**Directive**
Give back exactly the lines from the beginning of the listing below to the line holding "HOR = 222.0", both ends included; the pictures stay out.

**Dataset extract**
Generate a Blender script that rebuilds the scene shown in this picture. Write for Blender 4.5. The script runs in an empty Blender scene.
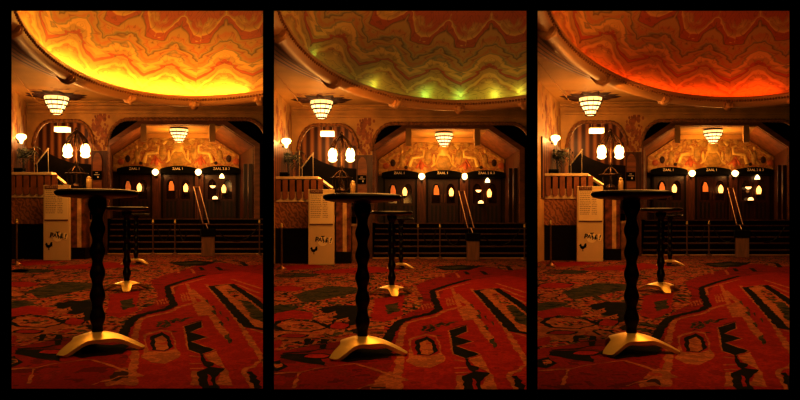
import bpy, bmesh, math, random
from mathutils import Vector, Matrix
from mathutils.geometry import tessellate_polygon
PI = math.pi
scene = bpy.context.scene
COL = scene.collection
random.seed(7)
F = 700.0            # focal length in pixels of the 800 px frame
EYE = 0.9            # camera height
HOR = 222.0          # horizon row

# ------------------------------------------------------------------ materials
def new_mat(name):
    m = bpy.data.materials.new(name); m.use_nodes = True
    nt = m.node_tree; b = nt.nodes['Principled BSDF']
    return m, nt, b
def mat(name, col, rough=.5, metal=0., var=0., scale=6., bump=0., stretch=(1, 1, 1), spec=.5):
    m, nt, b = new_mat(name)
    b.inputs['Base Color'].default_value = (*col, 1); b.inputs['Roughness'].default_value = rough
    b.inputs['Metallic'].default_value = metal; b.inputs['Specular IOR Level'].default_value = spec
    if var or bump:
        tc = nt.nodes.new('ShaderNodeTexCoord'); mp = nt.nodes.new('ShaderNodeMapping')
        mp.inputs['Scale'].default_value = stretch
        n = nt.nodes.new('ShaderNodeTexNoise'); n.inputs['Scale'].default_value = scale; n.inputs['Detail'].default_value = 5
        nt.links.new(tc.outputs['Object'], mp.inputs['Vector']); nt.links.new(mp.outputs['Vector'], n.inputs['Vector'])
        if var:
            r = nt.nodes.new('ShaderNodeValToRGB')
            r.color_ramp.elements[0].position = .32; r.color_ramp.elements[1].position = .68
            r.color_ramp.elements[0].color = (*[c*(1-var) for c in col], 1)
            r.color_ramp.elements[1].color = (*[min(1, c*(1+var*.6)) for c in col], 1)
            nt.links.new(n.outputs['Fac'], r.inputs['Fac']); nt.links.new(r.outputs['Color'], b.inputs['Base Color'])
        if bump:
            bp = nt.nodes.new('ShaderNodeBump'); bp.inputs['Strength'].default_value = bump; bp.inputs['Distance'].default_value = .02
            nt.links.new(n.outputs['Fac'], bp.inputs['Height']); nt.links.new(bp.outputs['Normal'], b.inputs['Normal'])
    return m
def emis(name, col, strength):
    m, nt, b = new_mat(name)
    b.inputs['Base Color'].default_value = (*col, 1)
    b.inputs['Emission Color'].default_value = (*col, 1); b.inputs['Emission Strength'].default_value = strength
    return m
def stripes(name, c1, c2, axis, freq, rough=.5, duty=.5, noise=0.):
    """vertical or other stripes in object space (panelling, reeding, woven cane)"""
    m, nt, b = new_mat(name); b.inputs['Roughness'].default_value = rough
    tc = nt.nodes.new('ShaderNodeTexCoord'); sp = nt.nodes.new('ShaderNodeSeparateXYZ')
    nt.links.new(tc.outputs['Object'], sp.inputs[0])
    mu = nt.nodes.new('ShaderNodeMath'); mu.operation = 'MULTIPLY'; mu.inputs[1].default_value = freq
    nt.links.new(sp.outputs[axis], mu.inputs[0])
    fr = nt.nodes.new('ShaderNodeMath'); fr.operation = 'PINGPONG'; fr.inputs[1].default_value = .5
    nt.links.new(mu.outputs[0], fr.inputs[0])
    r = nt.nodes.new('ShaderNodeValToRGB')
    r.color_ramp.elements[0].position = duty*.3; r.color_ramp.elements[1].position = duty*.8
    r.color_ramp.elements[0].color = (*c1, 1); r.color_ramp.elements[1].color = (*c2, 1)
    nt.links.new(fr.outputs[0], r.inputs['Fac']); nt.links.new(r.outputs['Color'], b.inputs['Base Color'])
    return m
def woven(name, c1, c2):
    m, nt, b = new_mat(name); b.inputs['Roughness'].default_value = .6
    tc = nt.nodes.new('ShaderNodeTexCoord'); w = nt.nodes.new('ShaderNodeTexWave')
    mp = nt.nodes.new('ShaderNodeMapping'); mp.inputs['Rotation'].default_value = (0, .6, 0)
    w.inputs['Scale'].default_value = 3.2; w.inputs['Distortion'].default_value = 9; w.inputs['Detail'].default_value = 3; w.inputs['Detail Scale'].default_value = 3
    nt.links.new(tc.outputs['Object'], mp.inputs[0]); nt.links.new(mp.outputs[0], w.inputs['Vector'])
    r = nt.nodes.new('ShaderNodeValToRGB'); r.color_ramp.elements[0].color = (*c1, 1); r.color_ramp.elements[1].color = (*c2, 1)
    nt.links.new(w.outputs['Fac'], r.inputs['Fac']); nt.links.new(r.outputs['Color'], b.inputs['Base Color'])
    return m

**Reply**
Generate a Blender script that rebuilds the scene shown in this picture. Write for Blender 4.5. The script runs in an empty Blender scene.
import bpy, bmesh, math, random
from mathutils import Vector, Matrix
from mathutils.geometry import tessellate_polygon
PI = math.pi
scene = bpy.context.scene
COL = scene.collection
random.seed(7)
F = 700.0            # focal length in pixels of the 800 px frame
EYE = 0.9            # camera height
HOR = 222.0          # horizon row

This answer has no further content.